On August 24, 2005, the Department issued a Notice of Negative
Determination on Remand. The Notice of the second remand determination
was published in the Federal Register on September 1, 2005 (70 FR
52129). The Department determined that the Vantage-One software code
produced by CSC, not embodied on a physical medium, is not an article,
that CSC did not shift production of an article abroad, and that there
were no increased imports of software like or directly competitive with
the software produced at the subject facility.
Since the publication of the last remand determination, the
Department has revised its policy to acknowledge that, at least in the
context of this case, there are tangible and intangible articles and to
clarify that the production of intangible articles can be distinguished
from the provision of services. Software and similar intangible goods
that would have been considered articles for the purposes of the Trade
Act if embodied in a physical medium will now be considered to be
articles regardless of their method of transfer.
The Department stresses that it will continue to implement the
longstanding precedent that firms must produce an article to be
certified under the Act. This determination is not altered by the fact
the provision of a service may result in the incidental creation of an
article. For example, accountants provide services for the purposes of
the Act even though, in the course of providing those services, they
may generate audit reports or similar financial documents that might be
articles on the Harmonized Tariff Schedule of the United States.
Because the new policy may have ramifications beyond this case of which
the Department is not fully cognizant, the new policy will be further
developed in rulemaking.
Moreover, because it is the Department's practice to apply current
policy instead of the policy which existed during the investigative
period if doing so is favorable to the workers, the Department
conducted the third remand investigation under the new policy.
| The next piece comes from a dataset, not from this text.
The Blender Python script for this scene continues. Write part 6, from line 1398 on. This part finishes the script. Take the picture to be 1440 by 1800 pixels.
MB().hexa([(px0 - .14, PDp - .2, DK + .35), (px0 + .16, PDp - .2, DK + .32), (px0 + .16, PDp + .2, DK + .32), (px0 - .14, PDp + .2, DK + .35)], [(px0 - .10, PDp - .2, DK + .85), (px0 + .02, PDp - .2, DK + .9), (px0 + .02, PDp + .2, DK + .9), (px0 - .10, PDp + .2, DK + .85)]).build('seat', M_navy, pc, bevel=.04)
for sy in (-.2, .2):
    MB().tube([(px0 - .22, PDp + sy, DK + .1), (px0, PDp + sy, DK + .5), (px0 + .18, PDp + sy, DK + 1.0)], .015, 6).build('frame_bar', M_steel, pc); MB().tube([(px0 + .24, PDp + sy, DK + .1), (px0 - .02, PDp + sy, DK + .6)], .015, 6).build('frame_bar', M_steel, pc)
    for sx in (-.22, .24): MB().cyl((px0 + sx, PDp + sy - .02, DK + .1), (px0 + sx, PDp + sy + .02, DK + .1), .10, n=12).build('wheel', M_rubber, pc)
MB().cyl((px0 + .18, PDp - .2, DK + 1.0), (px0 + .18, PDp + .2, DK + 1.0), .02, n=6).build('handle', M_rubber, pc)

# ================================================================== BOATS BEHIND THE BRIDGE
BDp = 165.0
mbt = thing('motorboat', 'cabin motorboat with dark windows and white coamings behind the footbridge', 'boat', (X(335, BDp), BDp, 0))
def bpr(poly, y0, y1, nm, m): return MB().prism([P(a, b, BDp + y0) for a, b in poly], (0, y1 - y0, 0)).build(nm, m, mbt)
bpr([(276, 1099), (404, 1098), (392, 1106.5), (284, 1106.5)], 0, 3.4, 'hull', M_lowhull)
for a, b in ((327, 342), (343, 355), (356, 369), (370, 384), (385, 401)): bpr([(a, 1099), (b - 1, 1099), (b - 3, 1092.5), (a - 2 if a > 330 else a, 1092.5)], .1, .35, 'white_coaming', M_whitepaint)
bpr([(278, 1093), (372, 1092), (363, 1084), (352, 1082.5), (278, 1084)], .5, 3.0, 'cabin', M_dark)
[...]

After careful review of the facts, the Department has determined
that the subject firm produced an intangible article (financial
software for Vantage-One) that would have been considered an article if
embodied in a physical medium, that employment at the subject facility
declined during the relevant period, that CSC shifted production of the
such software abroad, and that CSC increased imports of software like
or directly competitive with that produced at the subject facility.
Conclusion
After careful review of the facts generated through the immediate
remand investigation, I determine that increased imports of software
like or directly competitive with that produced by the subject firm
contributed importantly to the total or partial separation of a
significant number of workers at the subject facility. In accordance
with the provisions of the Act, I make the following certification:
All workers of Computer Sciences Corporation, Financial Services
Group, East Hartford, Connecticut, who became totally or partially
separated from employment on or after September 22, 2002, through
two years from the issuance of this revised determination, are
eligible to apply for Trade Adjustment Assistance under Section 223
of the Trade Act of 1974.
Signed at Washington, DC, this 24th day of March 2006.
Elliott S. Kushner,
Certifying Officer, Division of Trade Adjustment Assistance.